In 1918, Tipper began the publication as the Chicago Enterprise. According to the August 27, 1949 issue of the World, the Enterprise was renamed the Chicago World in 1928. The Enterprise gradually grew in circulation, reaching 40,000 people each week at its height. According to Myiti Sengstacke Rice, the World's staff of ten ran a printing plant with $35,000 worth of equipment a block away from the Chicago Defender, at 3611 South Indiana (Rice, "Robert Sengstacke Abbot, 1868-1940," in Building the Black Metropolis: African American Entrepreneurship in Chicago, 2017, 55-6).

Political coverage in consulted issues of the World suggests the editor's support of the Republican party, with the endorsement of Republican political candidates, including support for 1948 presidential candidate Governor Thomas E. Dewey of New York. Front-page news contains local, national, and international news, including reports on crime, relief efforts, politics, death, illness, business, and sports. The paper also includes cartoons, book reviews, church news, a theater page, and a society page.

Like competing Chicago Black metropolitan newspapers, such as the Chicago Whip [LCCN: sn86056950] and the Chicago Defender [LCCN: sn84037018], coverage focused on Black leaders and the elite, this included news of figures in popular culture and entertainment, such as the victories of boxer Joe Louis and news of performers like Josephine Baker and Nat King Cole. Beginning in 1948, the paper included a dedicated news section for Milwaukee, Wisconsin, and a women's section. The editorial page of the surviving 1934 and 1935 issues designates the World as the official organ of the Illinois Housewives Association, "a nonprofit organization, headquartered in Chicago, [which] accomplished social and philanthropic activities as well as demonstrated improved housekeeping skills to African American women" (Linda Wilson, "Biographical Sketch of Pinkie B. Belcher Reeves," Alexandria, VA: Alexander Street, 2019).

The production of the World was a family affair, which led to Jacob Tipper being the head of a prominent newspaper family in Chicago.

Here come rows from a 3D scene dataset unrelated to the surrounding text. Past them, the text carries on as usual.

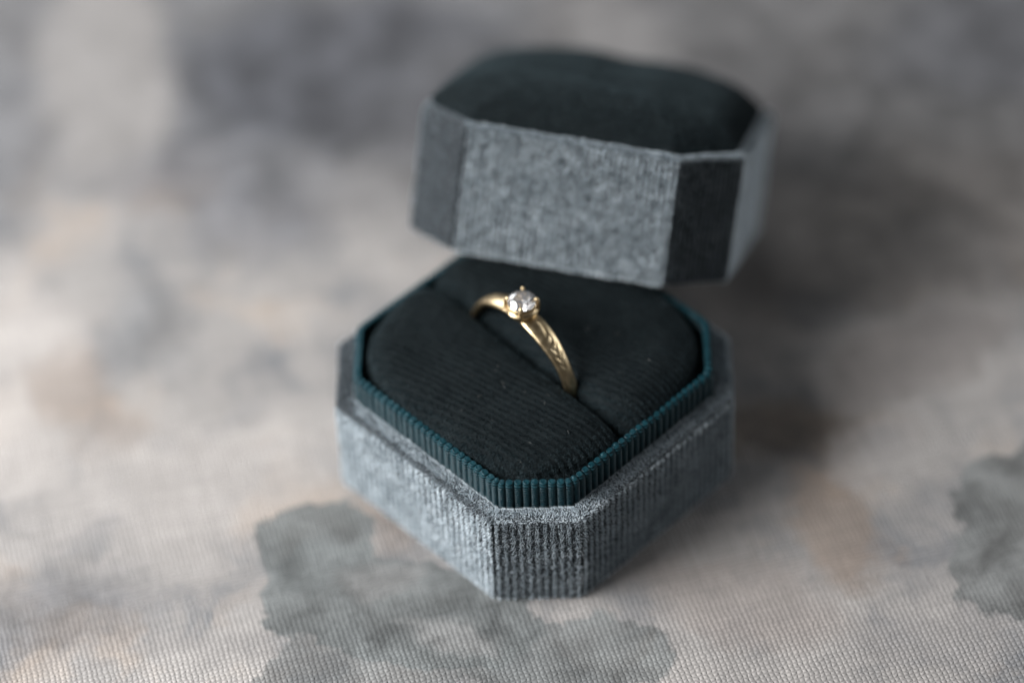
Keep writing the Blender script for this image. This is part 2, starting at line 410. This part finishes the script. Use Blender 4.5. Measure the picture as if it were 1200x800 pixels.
# teal grosgrain band standing inside the rim
def build_ribbon():
    P2, N2, s, tot = outline(22.35, 22.55, 7.6, 3.2, 0.1)
    nr = round(tot / 1.22); ph = (s / tot * nr + 0.10 * vnoise(P2, 9.0, 8)) % 1.0
    rib = np.sqrt(np.clip(1 - (2 * ph - 1) ** 2, 0, 1))           # half-round ribs with tight grooves
    prof = [(0, 14.0), (0, 16.5)] + [(0, z) for z in np.linspace(16.9, 21.2, 26)]
    for a in np.linspace(0, math.pi * 0.62, 10)[1:]: prof.append((-0.85 + 0.85 * math.cos(a), 21.2 + 0.95 * math.sin(a)))
    prof += [(-1.25, 21.4), (-1.3, 20.6), (-1.35, 19.6)]
    pr = np.array(prof)
    d = np.gradient(pr, axis=0); l = np.linalg.norm(d, axis=1); nx, nz = d[:, 1] / l, -d[:, 0] / l
    base = np.concatenate([P2[:, None, :] + N2[:, None, :] * pr[None, :, :1], np.broadcast_to(pr[None, :, 1:], (len(P2), len(pr), 1))], -1)
    nrm = np.concatenate([N2[:, None, :] * nx[None, :, None], np.broadcast_to(nz[None, :, None], (len(P2), len(pr), 1))], -1)
    irr = vnoise(np.floor(s / tot * nr)[:, None] * np.array([[1.7, 0.3]]), 3.1, 5) * 0.03
    P = base + nrm * (rib * 0.42 - 0.36 + irr)[:, None, None]
    return mesh_obj('ribbed_ribbon_band', P.reshape(-1, 3), grid_faces(len(P2), len(pr), cu=True), M_ribbon, box)
build_ribbon()

# two velvet pads with the ring slot between them
SLOT = -1.9
def smin(a, b, k):
    h = np.clip(0.5 + 0.5 * (b - a) / k, 0, 1)
    return b * (1 - h) + a * h - k * h * (1 - h)
def pad(side, seed):
    hx, hy, c = 21.35, 21.55, 7.3
    y = np.concatenate([np.linspace(-hy, -hy + 3, 40)[:-1], np.linspace(-hy + 3, hy - 3, 300), np.linspace(hy - 3, hy, 40)[1:]])
    ex = hx - np.clip(np.abs(y) - (hy - c), 0, None)               # octagon half width at this y
    t = np.concatenate([np.linspace(0, 0.12, 40)[:-1], np.linspace(0.12, 0.82, 140), np.linspace(0.82, 1, 50)[1:]])
    xs = SLOT + 0.045 * y - 0.45
    xe = ex * side
    X = xe[:, None] * (1 - t) + xs[:, None] * t
    Y = y[:, None] + 0 * X
    # distance to the octagon edge with softened corners
    r2 = math.sqrt(0.5)
    d = smin(hx - np.abs(X), hy - np.abs(Y), 4.0)
    d = smin(d, (hx + hy - c - np.abs(X) - np.abs(Y)) * r2, 8.0)
    rr = 5.4; e = np.clip(1 - d / rr, 0, 1.25)
    drop = 3.2 * (1 - np.sqrt(np.clip(1 - np.minimum(e, 1) ** 2, 0, 1))) + np.clip(e - 1, 0, 1) * 6
    ds = np.abs(X - xs[:, None])
    if side > 0: ds = np.clip(ds - 0.9, 0, None)
    wslot = 3.8 if side < 0 else 4.6
    es = np.clip(1 - ds / wslot, 0, 1)
    drops = (3.7 if side < 0 else 3.6) * (1 - np.sqrt(np.clip(1 - es ** (2.0 if side < 0 else 1.7), 0, 1)))
    Z = 24.6 - np.maximum(drop, 0) - drops - 0.012 * (np.abs(X) * 0.2) ** 2
    Z += 0.12 * vnoise(np.stack([X, Y], -1), 16.0, seed)
    a = math.radians(9.4)
    cp = (X * math.cos(a) + Y * math.sin(a)) + 0.05 * vnoise(np.stack([X, Y], -1), 12, seed + 3)
    crest = 0.5 + 0.5 * np.cos(cp * 2 * np.pi / 1.02)
    Z2 = np.maximum(Z + crest ** 0.8 * 0.10, 18.2)
    P = np.stack([X, Y, Z2], -1)
    F = grid_faces(len(y), len(t), flip=(side > 0))
    nr = grid_normals(np.stack([X, Y, Z], -1), False) * (-1 if side < 0 else 1)
    nr = np.where(nr[..., 2:] < 0, -nr, nr)
    o = mesh_obj('velvet_pad', P.reshape(-1, 3), F[:, ::-1], M_dark_ground, box)
    o['label'] = 'dark velvet half of the cushion on the ' + ('front left of the slot' if side < 0 else 'back right of the slot')
    lean = np.zeros(P.shape); lean += (NAP_LIGHT @ base_R) * 1.8 * np.clip(1 - (drop + drops) / 0.8, 0, 1)[..., None] + (NAP_BRIGHT @ base_R) * 1.3 * np.clip((drop + drops) / 0.8, 0, 1)[..., None]
    lean = lean + 0.3 * vnoise(np.stack([X, Y], -1), 5, seed + 9)[..., None] * np.array([0.6, 0.6, 0])
    pile('velvet_pile', P, nr, False, 60, 0.36, 0.07, lean, M_dark_pile, o, (0.15 + 0.85 * crest) * (1 + 1.6 * np.clip((drop + drops) / 1.2, 0, 1)) * (1 + 0.35 * np.clip(vnoise(np.stack([X, Y], -1), 1.3, seed + 20), -1, 1)), 0.35, seed)
    return o
pad(-1, 41); pad(1, 47)

# ------------------------------------------------------------------ the lid, propped on the back of the box
LX, LY, LC, LH = 24.6, 25.6, 8.6, 19.6
lidR = rotm('Z', math.radians(-14.34)) @ rotm('X', math.radians(-31.006)) @ rotm('Y', math.radians(1.688))
Mlid = Matrix.Translation(Vector((9.31, 33.52, 13.19)) * S) @ Matrix(lidR.tolist()).to_4x4()
lid = thing('octagonal_lid', 'octagonal grey velvet lid with padded dark top, propped tilted on the box base', 'lid', Mlid)
def lean_lid(b, n):
    k = (vnoise(b, 2.6, 61) + 0.8 * vnoise(b, 1.1, 62))[..., None]
    top = sel(n[..., 2], 0.3, 0.7)[..., None]
    hl = np.linalg.norm(n[..., :2], axis=-1) + 1e-6
    front = sel(-n[..., 1] / hl, 0.8, 0.95)[..., None] * (1 - top)
    tan = np.stack([-n[..., 1], n[..., 0], 0 * n[..., 0]], -1)
    leftc = (sel(-n[..., 0], 0.4, 0.6) * sel(-n[..., 1], 0.4, 0.6))[..., None]
    back = np.clip((-b[..., 0] - LX + 9.5) / 2, 0, 1)[..., None]          # rim on the left side
    L = front * (NAP_BRIGHT @ lidR) * 1.2 + top * ((1 - back) * (NAP_BRIGHT @ lidR) * 1.1 + back * (NAP_LIGHT @ lidR) * 2.0)
    rightw = sel(n[..., 0] / hl, 0.85, 0.95)[..., None] * (1 - top)
    L = L + rightw * np.array([0, 0.2, -1.2]) + (1 - rightw) * (1 - front) * (1 - top) * ((1 - leftc) * (NAP_DARK @ lidR) * 1.6 + leftc * (NAP_LIGHT @ lidR) * 3.0)
    return L + (0.08 + 0.28 * front) * k * np.array([0.4, -0.2, 0.8])
lid_wall = wrap_shell('', LX, LY, LC, LH, 1.9, 1.3, 0.86, 13.0, True, lean_lid, 100, 71, lid, ('velvet_wall', 'velvet_pile'), [(-LX + LC, -LY)], 0.24, 'xy')

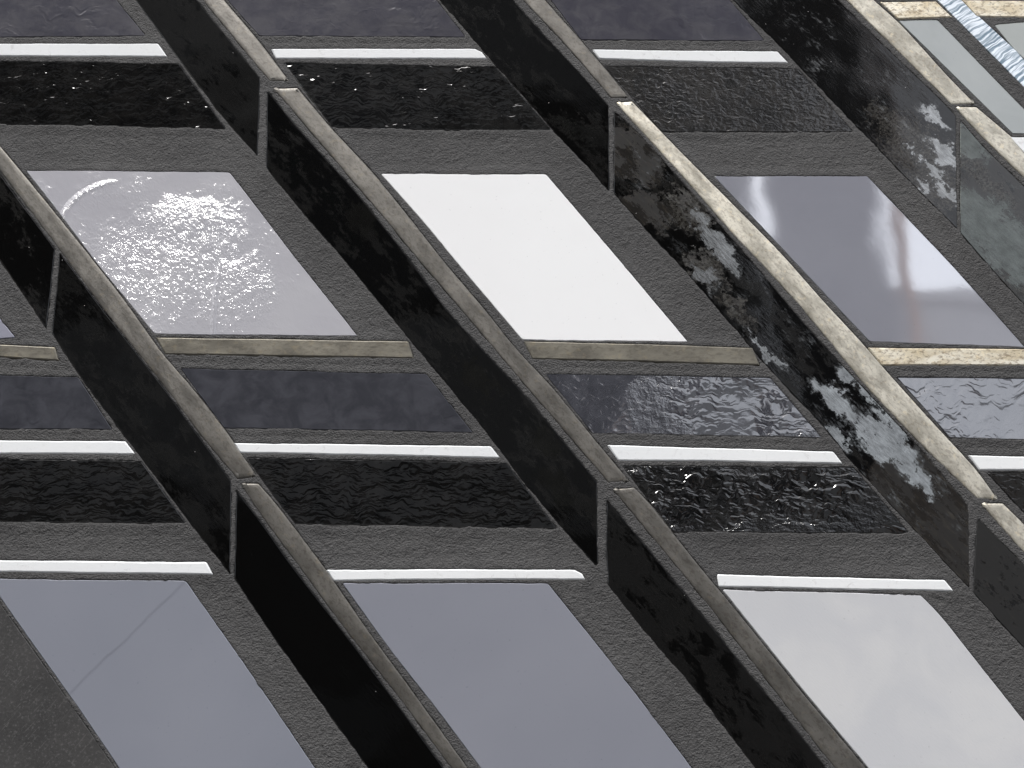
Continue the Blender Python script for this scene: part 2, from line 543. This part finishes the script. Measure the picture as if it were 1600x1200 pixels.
mk = lambda P, **k: m_black(tile_origin(P), **k)
nm = "black_glass_strip"
cat = "glass tile"
tile(nm, A1, mk(A1, cover=0.0), "black strip cut off by the left edge, ending at a narrow upright joint", cat, GB)
tile(nm, A2, mk(A2, haze=0.50, hazecol=0.0065, luster=[(185, 575, 60, 30), (250, 660, 50, 35), (300, 745, 30, 20)], tint=(0.05, 0.05, 0.05)),
     "whole black strip below and left of the hammered white tile", cat, GB)
tile(nm, A3, mk(A3, haze=0.66), "very dark clean black strip running off the bottom between the two plain grey tiles", cat, GB)
tile(nm, B1, mk(B1, haze=0.42, hazecol=0.006), "black strip at the top edge, between the first and second white bars", cat, GB)
tile(nm, B2, mk(B2, haze=0.52, hazecol=0.0075, luster=[(565, 345, 50, 34), (720, 420, 40, 12), (745, 590, 60, 26), (850, 690, 50, 22), (870, 760, 50, 30)], tint=(0.06, 0.058, 0.052)),
     "longest black strip, running between the hammered white tile and the brightest white tile", cat, GB)
tile(nm, B3, mk(B3, haze=0.46, fr=0.2, hazecol=0.0065), "evenly dull black strip running off the bottom, left of the pale marbled tile", cat, GB)
tile(nm, C1, mk(C1, haze=0.54, hazecol=0.008, luster=[(925, 215, 50, 26), (880, 190, 30, 14)], tint=(0.07, 0.07, 0.065)),
     "glossy black strip at the top edge, between the second and third short white bars", cat, GB)
tile(nm, C2, mk(C2, haze=0.52, hazecol=0.010,
                luster=[(1120, 380, 70, 16), (1092, 340, 30, 14), (1100, 430, 40, 20), (1130, 400, 60, 14), (1195, 545, 60, 9), (1305, 625, 62, 24), (1345, 600, 60, 20), (1385, 690, 95, 42), (1310, 690, 40, 14), (1430, 740, 50, 20)],
                dirt=[(1075, 330, 70, 50), (1100, 420, 60, 40), (1150, 480, 60, 20)], dull=[(1475, 810, 170, 130), (1440, 760, 90, 70), (985, 240, 90, 60), (1010, 330, 60, 40)], tint=(0.19, 0.195, 0.19), lt=(0.06, 0.10)),
     "long black strip blotched with silvery flakes, right of the brightest white tile", cat, GB)
tile(nm, C3, mk(C3, haze=0.40, fr=0.3, hazecol=0.017, tilt=(0.01, 0)), "dull charcoal strip cut off by the right edge, beside the pale marbled tile", cat, GB)
tile(nm, D1, mk(D1, haze=0.35, fr=0.07, hazecol=0.004,
                luster=[(1462, 185, 40, 16), (1475, 240, 55, 20), (1455, 262, 34, 14), (1440, 290, 20, 12), (1425, 232, 12, 8), (1478, 300, 34, 14)],
                dirt=[(1430, 230, 120, 70), (1400, 200, 90, 40), (1460, 290, 80, 60)], tint=(0.30, 0.30, 0.29), lu_r=0.22, lt=(0.04, 0.0)),
     "broad black strip at the top, weathered brown and flaked with silver at its lower end", cat, GB)
tile(nm, D2, mk(D2, haze=0.40, hazecol=0.028, luster=[(1535, 350, 110, 75), (1600, 400, 130, 80), (1510, 220, 60, 40)],
                dirt=[(1525, 265, 60, 26), (1590, 440, 60, 30), (1500, 300, 40, 20), (1560, 300, 60, 20)], tint=(0.105, 0.112, 0.103), lu_r=0.22, lt=(0.04, 0.04)),
     "grey-green weathered strip with a rusty brown vein, cut off by the right edge", cat, GB)

GS = "narrow beige lustre strips"
gold = m_gold()
gold_lit = m_gold(a=(0.46, 0.43, 0.36), b=(0.74, 0.70, 0.60), dark=(0.26, 0.22, 0.17), spots=0.5, rough=0.40, metal=0.6)  # same beige lustre, the brighter right-hand reflections put into its colour
gold_h = m_gold(a=(0.15, 0.139, 0.115), b=(0.21, 0.195, 0.158), spots=0.35, along=False, sc=0.8)
gold_h_lit = m_gold(a=(0.72, 0.62, 0.44), b=(0.90, 0.85, 0.72), dark=(0.30, 0.23, 0.15), spots=0.8, along=False, rough=0.42, metal=0.5)  # level strips on the right: stronger reflection put into the colour here too
SA1 = [(-150, 40), (0, 228), (70, 312), (140, 399), (196, 470), (252, 550), (301, 606), (350, 668), (402, 744), (371, 748), (315, 682), (259, 606), (168, 491), (108, 410), (40, 320), (0, 266), (-150, 78)]
SA2 = [(376, 755), (404, 755), (428, 782), (460, 824), (508, 888), (568, 976), (645, 1081), (731, 1200), (870, 1400), (842, 1400), (704, 1198), (610, 1072), (540, 985), (466, 883), (400, 794)]
SB1 = [(260, -115), (350, 0), (402, 60), (452, 126), (421, 127), (357, 49), (317, 0), (225, -115)]
SB2 = [(426, 138), (465, 137), (515, 197), (582, 268), (645, 346), (694, 409), (767, 494), (800, 538), (828, 567), (870, 612), (922, 678), (984, 752), (951, 754), (870, 659), (800, 578), (715, 477), (655, 408), (596, 336), (530, 259), (445, 159)]
SB3 = [(956, 764), (991, 761), (1013, 782), (1052, 833), (1101, 895), (1125, 922), (1180, 990), (1216, 1035), (1260, 1090), (1353, 1199), (1510, 1400), (1470, 1400), (1302, 1198), (1218, 1090), (1115, 956), (1045, 871), (971, 781)]
SC1 = [(755, -115), (852, 0), (905, 59), (947, 108), (983, 152), (955, 153), (884, 70), (817, 0), (720, -115)]
SC2 = [(962, 160), (988, 158), (1034, 206), (1101, 274), (1150, 323), (1222, 396), (1285, 468), (1355, 543), (1378, 571), (1460, 662), (1530, 737), (1560, 781), (1527, 779), (1442, 697), (1355, 606), (1250, 477), (1184, 406), (1150, 371), (1080, 290), (1003, 206)]
SC3 = [(1532, 786), (1567, 786), (1600, 818), (1760, 995), (1760, 1040), (1600, 863)]
SD1 = [(1255, -115), (1365, 0), (1404, 33), (1488, 126), (1524, 162), (1487, 163), (1425, 101), (1323, 0), (1215, -115)]
SD2 = [(1492, 167), (1526, 167), (1579, 212), (1600, 240), (1760, 402), (1760, 442), (1600, 277), (1530, 209)]
gs = lambda P, m, l, pf='round': tile("beige_glass_strip", P, m, l, "glass strip", GS, pf, 0.0001, 0.0001, 0.0004)
gs(SA1, gold, "long taupe strip down the left side of the hammered white tile")
gs(SA2, gold, "taupe strip running off the bottom, along the left side of the middle plain grey tile")
gs(SB1, gold, "beige strip at the top edge, ending by the second white bar's left tip")
gs(SB2, gold, "long taupe strip running down the left side of the brightest white tile")
gs(SB3, gold, "beige strip running off the bottom, down the left side of the pale marbled tile")
gs(SC1, gold, "beige strip at the top edge, ending by the third white bar's left tip")
gs(SC2, gold_lit, "long cream strip with dark flecks down the left side of the window-reflecting tile")
gs(SC3, gold_lit, "short mottled cream strip cut off by the right edge, below the long cream strip")
gs(SD1, gold_lit, "cream strip at the top right, along the broad weathered black strip")
gs(SD2, gold_lit, "shining cream strip cut off by the right edge, above the grey-green weathered strip")
HA0 = [(-200, 532), (0, 538), (86, 542), (93, 564), (0, 558), (-200, 552)]
HA1 = [(243, 527), (400, 529), (638, 533), (647, 560), (400, 556), (258, 554)]
HB1 = [(818, 533), (1000, 537), (1176, 543), (1188, 571), (1000, 565), (831, 561)]
HC1 = [(1356, 543), (1600, 545), (1760, 546), (1760, 573), (1600, 571), (1377, 571)]
HT1 = [(1374, 3), (1463, 2), (1488, 27), (1403, 30)]
HT2 = [(1502, 0), (1600, 1), (1760, 2), (1760, 29), (1600, 28), (1526, 26)]
gs(HA0, gold_h, "level taupe strip cut off by the left edge of the picture", 'bar')
gs(HA1, gold_h, "level taupe strip directly under the hammered white tile", 'bar')
gs(HB1, gold_h, "level beige strip directly under the brightest white tile, glittering at its right end", 'bar')
gs(HC1, gold_h_lit, "level golden cream strip under the window-reflecting tile, cut off by the right edge", 'bar')
gs(HT1, gold_h_lit, "short level golden strip at the top, left of the ridged silver strip", 'bar')
gs(HT2, gold_h_lit, "level golden strip in the top right corner, right of the ridged silver strip", 'bar')
SIL = [(1380, -80), (1424, -80), (1502, 0), (1551, 45), (1600, 90), (1760, 240), (1760, 290), (1600, 137), (1530, 66), (1464, 0)]
tile("ridged_silver_strip", SIL, m_silver_ridge(), "pale blue silver strip with fine ridges crossing the top right corner", "glass strip", None, 'flat', 0.0)

# dark violet glass
GV = "dark violet glass tiles"
v_c, v_c2 = (0.037, 0.038, 0.046), (0.060, 0.061, 0.072)
V1 = [(-200, -45), (148, -45), (182, 0), (228, 56), (0, 58), (-200, 58)]
V2 = [(320, -45), (355, 0), (405, 56), (728, 58), (682, 0), (645, -45)]
V3 = [(825, -45), (861, 0), (908, 62), (1196, 64), (1141, 0), (1098, -45)]
V4 = [(-200, 584), (0, 586), (122, 589), (175, 671), (0, 670), (-200, 668)]
V5 = [(281, 575), (480, 580), (666, 584), (739, 676), (550, 672), (350, 669)]
V6 = [(852, 584), (1000, 586), (1204, 590), (1285, 684), (1100, 680), (926, 677)]
V7 = [(1400, 589), (1600, 591), (1760, 592), (1760, 690), (1600, 687), (1484, 684)]
vg = lambda P, m, l: tile("violet_glass_tile", P, m, l, cat, GV)
vm = m_ripple("violet_glass", (0.050, 0.049, 0.064), (0.075, 0.073, 0.085), 130, 190, 0.00016, ior=1.5, rough=0.18)
vm2 = m_ripple("violet_glass", v_c, v_c2, 130, 190, 0.00014, ior=1.5, rough=0.12)
vg(V1, vm, "dusty grey-violet tile in the top left corner")
vg(V2, vm, "grey-violet tile at the top edge, above the second short white bar")
vg(V3, vm, "grey-violet tile at the top edge, above the third short white bar")
vg(V4, vm2, "bluish dark tile at the left edge, under the leftmost level taupe strip")
vg(V5, vm2, "plain dark violet tile below the level taupe strip and hammered white tile")
vg(V6, m_ripple("violet_glass", v_c, v_c2, 200, 480, 0.00042, tilt=(0.105, 0.045), ior=2.4, rough=0.08,
                blob=[(1130, 630, 150, 110), (1220, 640, 120, 90)], origin=tile_origin(V6), calm=0.15),
   "dark violet tile whose rippled right half glitters, below the brightest white tile")
vg(V7, m_ripple("violet_glass", (0.035, 0.035, 0.045), (0.05, 0.05, 0.06), 140, 330, 0.00030, tilt=(0.06, 0.075), ior=2.8, rough=0.12),
   "shining grey rippled tile cut off by the right edge, under the golden cream strip")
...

After Tipper's death in 1943, the paper was left to his widow. The Tippers had two sons, Ernest Tipper and Harry K. Tipper. Ernest Tipper "had distinguished himself as a linotype and printing expert" and, for some time, managed the paper's circulation department (August 27, 1949). While Ernest passed prior to his father, after the death of Stella M. Tipper in 1946, Harry took over as managing editor and as the last surviving member of the Tipper dynasty. After Harry's passing in 1949, Vivian V. Tipper, Harry's widow, took ownership of the paper.